Data supplied:
■ ■ ■ ■

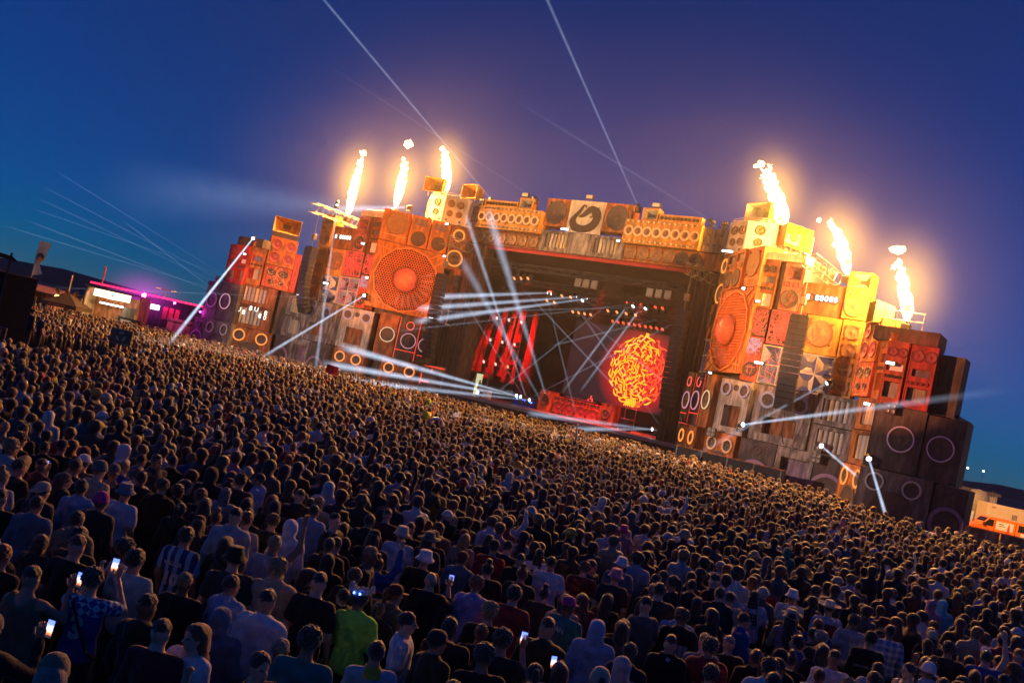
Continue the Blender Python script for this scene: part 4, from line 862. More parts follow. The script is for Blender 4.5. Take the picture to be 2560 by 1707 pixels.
for s, k, z, lb in [(-25.3, 7.9, 8.65, 'below the left blue pane panel'), (-14.4, 3.3, 8.5, 'under the left fan'), (17.2, 3.6, 8.3, 'under the right fan'), (20.3, 7.2, 3.9, 'on the right ground tier'), (29.05, 8.3, 3.75, 'under the right slats'), (34.4, 12.6, 8.05, 'under the right wing red cabinet'), (14.3, -.6, 22.3, 'at the right end of the header'), (-13.7, -.6, 22.5, 'at the left end of the header'), (-37.2, 12.4, 8.4, 'on the left wing')]:
    o = st('blinder_light', MB().bbox(-.36, .36, 0, .2, -.36, .36, .03), BLACK, SK(s, k, z), label='four lamp blinder ' + lb, cat='blinder light')
    for i in range(4): obj('lamp', shared(('blinder_lamp', 1), lambda: MB().lathe([(.14, 0), (.13, -.05), (.02, -.02)], 10)), STEEL, o, loc=(-.17 + .34 * (i % 2), -.01, -.17 + .34 * (i // 2)))
for s, lb in ((-8.3, 'left'), (0, 'centre'), (7.0, 'right')):
    o = st('header_floodlight', MB().bbox(-.4, .4, -.2, .2, 0, .45, .03), BLACK, SK(s + HC * (lb == 'centre'), -.9, 23.75 if lb == 'centre' else 23.45), label=f'small floodlight on top of the header, {lb} one', cat='floodlight')
    obj('glass', MB().box(-.34, .34, -.22, -.2, .06, .4), mat('flood_glass', (.6, .5, .4), .2), o)

# ================================================================== FLAMES
FLM, fn_, fl_ = newmat('fire'); fb = fn_['Principled BSDF']; fb.inputs['Base Color'].default_value = (0, 0, 0, 1)
tc_ = fn_.new('ShaderNodeTexCoord'); nz_ = fn_.new('ShaderNodeTexNoise'); nz_.inputs['Scale'].default_value = 1.3; nz_.inputs['Detail'].default_value = 4; fl_.new(tc_.outputs['Object'], nz_.inputs['Vector'])
rp_ = fn_.new('ShaderNodeValToRGB'); rp_.color_ramp.elements[0].position = .36; rp_.color_ramp.elements[0].color = (1.0, .42, .06, 1); rp_.color_ramp.elements[1].position = .5; rp_.color_ramp.elements[1].color = (1.0, .70, .26, 1)
fl_.new(nz_.outputs['Fac'], rp_.inputs['Fac']); fl_.new(rp_.outputs['Color'], fb.inputs['Emission Color']); fb.inputs['Emission Strength'].default_value = 9.0
FLM.cycles.emission_sampling = 'NONE'
def flame_halo(strength):
    """bloom glow put in round a flame: emission that thins out towards its edge"""
    if 'flame_halo' in MATS: return MATS['flame_halo']
    m, n, l = newmat('flame_halo'); n.remove(n['Principled BSDF']); em = n.new('ShaderNodeEmission'); em.inputs['Color'].default_value = (1.0, .50, .06, 1)
    tc = n.new('ShaderNodeTexCoord'); mp = n.new('ShaderNodeMapping'); mp.inputs['Location'].default_value = (-1, -1, -1); mp.inputs['Scale'].default_value = (2, 2, 2); l.new(tc.outputs['Generated'], mp.inputs['Vector'])
    ln = n.new('ShaderNodeVectorMath'); ln.operation = 'LENGTH'; l.new(mp.outputs[0], ln.inputs[0])
    mr = n.new('ShaderNodeMapRange'); mr.inputs['From Min'].default_value = 1; mr.inputs['From Max'].default_value = 0; l.new(ln.outputs['Value'], mr.inputs['Value'])
    pw = n.new('ShaderNodeMath'); pw.operation = 'POWER'; pw.inputs[1].default_value = 3.2; l.new(mr.outputs[0], pw.inputs[0]); ml = n.new('ShaderNodeMath'); ml.operation = 'MULTIPLY'; ml.inputs[1].default_value = strength; l.new(pw.outputs[0], ml.inputs[0])
    l.new(ml.outputs[0], em.inputs['Strength']); l.new(em.outputs[0], n['Material Output'].inputs['Volume']); m.cycles.emission_sampling = 'NONE'; MATS['flame_halo'] = m; return m
def flame_mesh(L, lean, w, seed):
    """ragged jet: overlapping tongues along a leaning spine, torn by noise"""
    rr = random.Random(seed); h = .11
    xs = np.arange(min(0, lean) - w * 2.2, max(0, lean) + w * 2.2 + h, h); ys = np.arange(-w * 1.9, w * 1.9 + h, h); zs = np.arange(-.15, L + 1.2, h)
    P = np.stack(np.meshgrid(xs, ys, zs, indexing='ij'), -1); x, y, z = P[..., 0], P[..., 1], P[..., 2]
    t = np.clip(z / L, 0, 1); cx = lean * t ** 1.35 + .22 * w * np.sin(t * 8 + seed) * t
    rad = w * (.10 + 1.0 * np.sin(np.pi * np.clip(t, 0, 1) ** .8) ** .75)
    F = np.hypot(x - cx, y * 1.15) - rad; F = np.maximum(F, z - L * .97)
    for i in range(9):
        u = rr.uniform(.35, 1.0); a = rr.uniform(0, 6.28); r_ = w * rr.uniform(.25, .5) * (1.15 - .4 * u); d = w * rr.uniform(.4, .95)
        c = np.array((lean * u ** 1.35 + d * math.cos(a) - .25 * u, d * math.sin(a) * .7, u * L + rr.uniform(-.1, .45))); F = np.minimum(F, np.linalg.norm((P - c) / (1, 1, 1.7), axis=-1) - r_)
    am = (.05 + .30 * t) * min(1, w * 1.4)
    n_ = np.sin(x * 5.1 + 2 * np.sin(z * 2.3 + seed)) * np.sin(z * 4.3 - x * 2 + seed) + .7 * np.sin(x * 10.7 + z * 5.1) * np.sin(y * 9.3 + z * 8.7 + seed) + .5 * np.sin(z * 15 + x * 13 + seed)
    V, Q = surface(F + am * n_ * .62, (xs[0], ys[0], zs[0]), h); mb = MB(); mb.v = [tuple(v) for v in V]; mb.f = [tuple(int(k) for k in q_) for q_ in Q]; return mb
def blob(r, seed):
    mb = MB(); V = []; F = []; n, m_ = 20, 14
    for j in range(m_ + 1):
        p = math.pi * j / m_
        for q_ in range(n):
            a = 2 * math.pi * q_ / n; d = Vector((math.sin(p) * math.cos(a), math.sin(p) * math.sin(a), math.cos(p))); rr_ = r * (1 + .5 * noise.noise(d * 1.8 + Vector((seed, 0, 0))) + .5 * noise.noise(d * 3.6 + Vector((seed, 3, 0))))
            V.append(tuple(d * rr_))
    for j in range(m_):
        for q_ in range(n): F.append((j * n + q_, (j + 1) * n + q_, (j + 1) * n + (q_ + 1) % n, j * n + (q_ + 1) % n))
    return mb.add(V, F)
FLAMES = [  # label, s, k, z, height, lean, width, puffs (dx, dz, r), light
    ('upright flame jet on the outer left tower, leftmost of all', -27.3, 5.0, 18.2, 7.0, .15, .46, [(.3, 7.3, .36)], 1.0),
    ('narrow flame jet with a separate fireball above it, left tower', -24.3, 1.0, 20.6, 5.4, .1, .48, [(-.2, 7.4, .52)], 1.0),
    ('flame jet rising between the two yellow horns, left tower', -19.4, -1.2, 23.4, 4.9, -1.6, .50, [(-1.95, 4.9, .3)], 1.0),
    ('tallest flame jet behind the white horn, right tower', 19.5, -1.0, 22.3, 5.6, -2.5, .68, [(-3.15, 5.9, .36), (-3.6, 5.7, .2)], 1.2),
    ('flame jet beside the tall yellow cabinet, right tower', 27.6, 5.0, 17.9, 4.5, -2.2, .47, [(-3.0, 4.2, .2)], 1.0),
    ('flame jet with a torn off cloud on the right wing', 33.85, 10.5, 14.1, 4.2, -1.3, .42, [(-1.5, 5.0, .36), (-1.85, 5.0, .26), (-1.2, 5.1, .22)], .9),
]
for i, (lb, s, k, z, L, lean, w, puffs, pw_) in enumerate(FLAMES):
    o = obj('flame', flame_mesh(L, lean, w, i * 3.7 + 1), FLM, smooth=True, loc=SK(s, k, z), rot=(0, 0, rotz())); tag(o, lb, 'flame')
    for j, (dx, dz, r_) in enumerate(puffs): obj('fireball', blob(r_ * .8, i * 5 + j), FLM, o, smooth=True, loc=(dx, 0, dz))
    g_ = obj('flame_halo', shared(('flame_halo', 1), lambda: MB().lathez([(max(.004, math.sin(math.pi * q_ / 12)), -math.cos(math.pi * q_ / 12)) for q_ in range(13)], 20)), flame_halo(.62), o, loc=(lean * .5, 0, L * .62)); g_.scale = (4.6, 4.6, L * .5 + 4.0); g_.rotation_euler = (0, math.atan2(lean, L), 0)  # emitting shell added for the bloom round each flame
    nb = st('flame_unit', MB().bbox(-.3, .3, -.3, .3, -.5, -.05, .03), BLACK, SK(s, k, z), label='black flame unit under the ' + lb.split(',')[0], cat='flame unit')
    obj('nozzle', MB().lathez([(.12, -.05), (.1, .12), (.06, .12)], 10), STEEL, nb)
    point(SK(s + lean * .5, k, z + L * .6), 100000 * pw_, (1.0, .40, .085), .9)

# ================================================================== STAGE LIGHTING (lamps, projectors and added spots)
FOH = Vector((-27, 44, 7.2))
OR = (1.0, .33, .055)
spot(FOH, SK(-20.5, 3.5, 14.2), 220000, (1, .27, .04), 18, .5)
spot(FOH + Vector((1, 0, 0)), SK(22.5, 5.5, 14.6), 200000, OR, 17, .5)
spot(FOH + Vector((.5, .5, 0)), SK(-32.5, 9.5, 11.0), 170000, (1, .28, .10), 10, .5)
spot(FOH + Vector((.5, -.5, 0)), SK(34, 11.5, 10.6), 180000, (1, .30, .10), 9.5, .5)
spot(FOH + Vector((0, .5, .5)), SK(0, -1, 21), 120000, (1, .62, .30), 24, .6)
spot(FOH + Vector((0, 1, 0)), SK(-26, 8, 4.5), 90000, (1, .66, .52), 26, .8)
spot(FOH + Vector((1, 1, 0)), SK(26, 8, 4.5), 85000, (1, .66, .52), 24, .8)
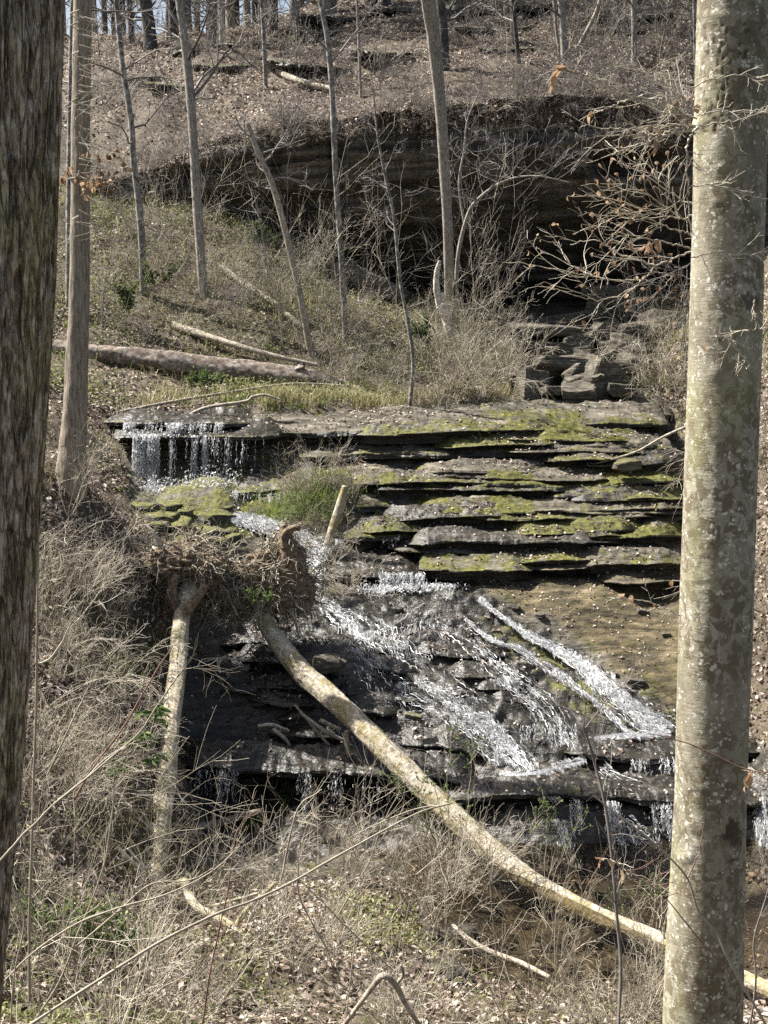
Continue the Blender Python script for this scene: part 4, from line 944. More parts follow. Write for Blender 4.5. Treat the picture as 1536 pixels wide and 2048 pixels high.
rock('tall pointed grey boulder standing at the back of the rock pile', 1208, 640, 37.4, (.95, .8, 2.0), (0, 6, 20), 7, moss=.1)
rock('long flat slab topping the rock pile below the cave', 1118, 640, 37.3, (1.9, 1.2, .26), (-4, -8, 8), 8, moss=.15)
rock('thick flat slab directly under the topmost slab of the rock pile', 1106, 664, 36.4, (2.2, 1.3, .28), (-6, 4, -4), 9, moss=.15)
rock('narrow slab wedged between the flat slabs and the pointed boulder', 1168, 655, 36.6, (1.2, .9, .2), (0, 12, 20), 10, moss=.1)
rock('slab tilted steeply against the pointed boulder', 1172, 684, 35.9, (1.3, .6, .24), (0, -48, 10), 11, moss=.15)
rock('second steeply tilted slab, just below the first', 1195, 676, 35.8, (1.2, .6, .2), (0, -44, 16), 12, moss=.2)
pile = [(1105,706,35.2,(1.0,.8,.3),(-20,6,10)),(1150,712,35,(.8,.7,.25),(-24,-10,0)),(1130,745,33.6,(1.5,1.0,.3),(-26,6,14)),(1090,735,34,(.9,.7,.25),(-20,-4,0)),(1190,735,33.6,(.9,.7,.55),(10,20,30)),(1205,765,32.4,(.75,.6,.9),(0,18,15)),(1240,755,32.6,(.5,.5,.6),(6,-8,0)),(1238,780,31.9,(.55,.5,.3),(0,5,0)),(1165,775,32.2,(.9,.6,.3),(-20,14,0)),(1060,700,35.6,(.8,.6,.3),(-10,10,30)),(1045,760,32.6,(.6,.5,.25),(-14,0,0)),(1225,712,34.6,(.8,.7,.4),(0,-30,10)),(1260,700,35,(.9,.8,.5),(0,24,40)),(1290,660,37.6,(1.2,.9,.5),(0,-8,0)),(1010,640,38,(1.1,.8,.35),(0,8,0)),(1330,640,38,(1.2,.9,.45),(4,6,30)),(1115,785,31.5,(.7,.5,.2),(-12,6,20)),(1270,735,33.4,(.6,.6,.45),(0,16,0))]
for i, (a, b_, c, d, e) in enumerate(pile):
    rock('angular grey block in the heap of fallen rock below the cave', a, b_, c, d, e, 20 + i, moss=.25, group='blocks in the heap below the cave')
flat = [(1150,800,29.6,(1.1,.5,.14),(0,-14,10)),(1215,798,29.8,(1.0,.5,.13),(0,-24,-8)),(1100,806,29.4,(1.3,.6,.12),(0,-5,0)),(1270,806,29.3,(.8,.5,.12),(0,6,0)),(1058,803,29.6,(.7,.5,.3),(0,10,0)),(1180,808,29.2,(1.4,.6,.1),(0,3,0)),(930,812,29.0,(.5,.4,.3),(0,5,20)),(1015,812,29,(.7,.5,.16),(0,-16,0))]
for i, (a, b_, c, d, e) in enumerate(flat):
    rock('thin mossy flagstone lying loose on the lip of the stepped ledges', a, b_, c, d, e, 60 + i, moss=.55, group='flagstones on the lip of the ledges')
rock('long pale leaning slab half buried in brush before the cave mouth', 745, 566, 37.6, (2.6, 1.0, .5), (10, 26, -10), 80, moss=.45)
rock('smaller pale boulder at the low end of the long leaning slab', 665, 545, 38.0, (1.3, .9, .5), (0, 14, 0), 81, moss=.3)
for i in range(26):
    rr_ = np.random.default_rng(900 + i); a, b_ = rr_.uniform(400, 1340), rr_.uniform(1200, 1500)
    h = hit1(a, b_)
    s_ = rr_.uniform(.08, .2)
    rock('small stone lying on the wet sloping slab', a, b_, h[1] - .02, (s_ * 1.5, s_, s_ * .6), (0, rr_.uniform(-15, 15), rr_.uniform(0, 180)), 120 + i, moss=.3, wetv=.5, group='small stones on the wet slab')

for i in range(26):
    rr_ = np.random.default_rng(950 + i); a, b_ = rr_.uniform(275, 475), rr_.uniform(1000, 1110)
    if b_ - 1000 > (a - 240) * .9: continue
    h = hit1(a, b_); s_ = rr_.uniform(.22, .5)
    rock('mossy stone in the jumble below the upper waterfall', a, b_, h[1] - .02, (s_ * 1.6, s_ * 1.2, s_ * .5), (0, rr_.uniform(-8, 8), rr_.uniform(0, 180)), 170 + i, M['rock'], moss=.95, wetv=.6, group='mossy stones below the upper waterfall')

for i in range(46):
    rr_ = np.random.default_rng(1500 + i); a, b_ = rr_.uniform(850, 1345), rr_.uniform(1770, 1965)
    h = hit1(a, b_); s_ = rr_.uniform(.08, .3)
    rock('dark wet stone in the shallow water at the foot of the cascade', a, b_, h[1] - .02, (s_ * 1.7, s_ * 1.2, s_ * .55), (0, rr_.uniform(-12, 12), rr_.uniform(0, 180)), 300 + i, M['rock'], moss=.3, wetv=.7, group='wet stones at the foot of the cascade')
for i in range(14):
    rr_ = np.random.default_rng(1700 + i); a, b_ = rr_.uniform(1060, 1300), rr_.uniform(650, 800)
    rock('angular grey block in the heap of fallen rock below the cave', a, b_, 40, (rr_.uniform(.4, .9), rr_.uniform(.4, .7), rr_.uniform(.25, .7)), (rr_.uniform(-20, 10), rr_.uniform(-35, 35), rr_.uniform(0, 180)), 360 + i, moss=.2, group='blocks in the heap below the cave')

# ------------------------------------------------------------------ water
def slope_dir(x, y, e=.06):
    gxx = (zlow(x + e, y) - zlow(x - e, y)) / (2 * e); gyy = (zlow(x, y + e) - zlow(x, y - e)) / (2 * e)
    return gxx, gyy
def flecks(c, d, ln, wd, nrm, r):
    """small torn strips of white water: kinked four sided slivers"""
    n = len(c); d = unit(d); s = unit(np.cross(d, nrm)); up = np.cross(s, d)
    ln = ln[:, None]; wd = wd[:, None]
    a = c - d * ln * .5; b = c + d * ln * .5 - up * ln * .1
    m = c + up * ln * r.uniform(.0, .35, (n, 1))
    V = np.stack([a, m + s * wd * .5, b, m - s * wd * .5], 1).reshape(-1, 3)
    i = np.arange(n)[:, None] * 4
    return V, np.concatenate([i + [[0, 1, 2]], i + [[0, 2, 3]]], 0)
zsm = bilin(gx, gy, gz_low(GX, GY) + .045)
wr_ = np.random.default_rng(77)
water = MB()
def stream(line, dens, wmul=1.0, ln=(.03, .13), wdt=(.003, .008), lift=.02):
    """line: (px, py, half width px) down the slope, density = slivers per photo-pixel of length"""
    line = np.asarray(line, float)
    seg = np.concatenate([[0], np.cumsum(np.hypot(np.diff(line[:, 0]), np.diff(line[:, 1])))])
    n = int(seg[-1] * dens * .85); t = wr_.uniform(0, seg[-1], n)
    cx = np.interp(t, seg, line[:, 0]); cy = np.interp(t, seg, line[:, 1]); wmul = wmul * .92; hw = np.interp(t, seg, line[:, 2]) * wmul
    o = wr_.normal(0, .5, n) * hw
    dx = np.interp(t + 4, seg, line[:, 0]) - np.interp(t - 4, seg, line[:, 0]); dy = np.interp(t + 4, seg, line[:, 1]) - np.interp(t - 4, seg, line[:, 1])
    l_ = np.hypot(dx, dy) + 1e-6
    px = cx - dy / l_ * o; py = cy + dx / l_ * o * .6
    # torn into clumps
    cl_ = fbm(np.stack([px / 11, py / 16, 0 * px], -1), 3, 505); st_ = fbm(np.stack([o / (hw + 4) * 3.2, t / 42, 0 * t + line[0, 0]], -1), 3, 515); k = (cl_ * .6 + st_ * 1.3) > wr_.uniform(-.15, .5, n)
    px, py, dx, dy = px[k], py[k], (dx / l_)[k], (dy / l_)[k]
    c = hit(px, py, zsm, y0=14, y1=30); c2 = hit(px + dx * 6, py + np.maximum(dy * 6, 1.5), zsm, y0=14, y1=30)
    d = c2 - c; bad = np.linalg.norm(d, axis=1) > .6; d[bad] = [0, -.5, -.4]
    d = unit(d + wr_.normal(0, .012, d.shape)); n = len(c)
    d = unit(d + [0, -.1, -.35] + wr_.normal(0, .14, d.shape))
    gx_, gy_ = slope_dir(c[:, 0], c[:, 1]); nr = unit(np.stack([-gx_, -gy_, np.ones(n)], -1) + wr_.normal(0, .35, (n, 3)))
    c = c + np.array([0, -.01, 0]) ; c[:, 2] += wr_.uniform(.004, lift * 2, n)
    V, T = flecks(c, d, wr_.uniform(*ln, n), wr_.uniform(*wdt, n), nr, wr_); water.add(V, None, T)
    # joined strands of running water between the torn flecks
    m = int(seg[-1] * dens * .045); k = 12; t0 = wr_.uniform(-.05, .95, m) * seg[-1]; ln_ = wr_.uniform(18, 75, m); o0 = wr_.normal(0, .42, m)
    tt = np.clip(t0[:, None] + ln_[:, None] * np.linspace(0, 1, k)[None], 0, seg[-1]); oo = o0[:, None] + np.cumsum(wr_.normal(0, .05, (m, k)), 1)
    keep = fbm(np.stack([o0 * 3.2, t0 / 42, 0 * t0 + line[0, 0]], -1), 3, 515) > -.12; tt, oo = tt[keep], oo[keep]; m = len(tt)
    if m:
        X = np.interp(tt, seg, line[:, 0]); Y_ = np.interp(tt, seg, line[:, 1]); H = np.interp(tt, seg, line[:, 2]) * wmul
        gx2 = np.interp(tt + 4, seg, line[:, 0]) - np.interp(tt - 4, seg, line[:, 0]); gy2 = np.interp(tt + 4, seg, line[:, 1]) - np.interp(tt - 4, seg, line[:, 1]); l2 = np.hypot(gx2, gy2) + 1e-6
        q = hit((X - gy2 / l2 * oo * H).ravel(), (Y_ + gx2 / l2 * oo * H * .6).ravel(), zsm, y0=14, y1=30).reshape(m, k, 3)
        q[..., 2] += .018 + wr_.normal(0, .012, (m, k)); q[..., 0] += wr_.normal(0, .006, (m, k))
        water.tubes(q, wr_.uniform(.002, .006, m)[:, None] * np.abs(wr_.normal(.9, .5, (m, k))) + .001, 4)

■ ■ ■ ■

Task objective: Working from the listing above, pick out every line that has "script" and copy it.

Response to this exercise:
Continue the Blender Python script for this scene: part 4, from line 862. More parts follow. The script is for Blender 4.5. Take the picture to be 2560 by 1707 pixels.
Continue the Blender Python script for this scene: part 4, from line 944. More parts follow. Write for Blender 4.5. Treat the picture as 1536 pixels wide and 2048 pixels high.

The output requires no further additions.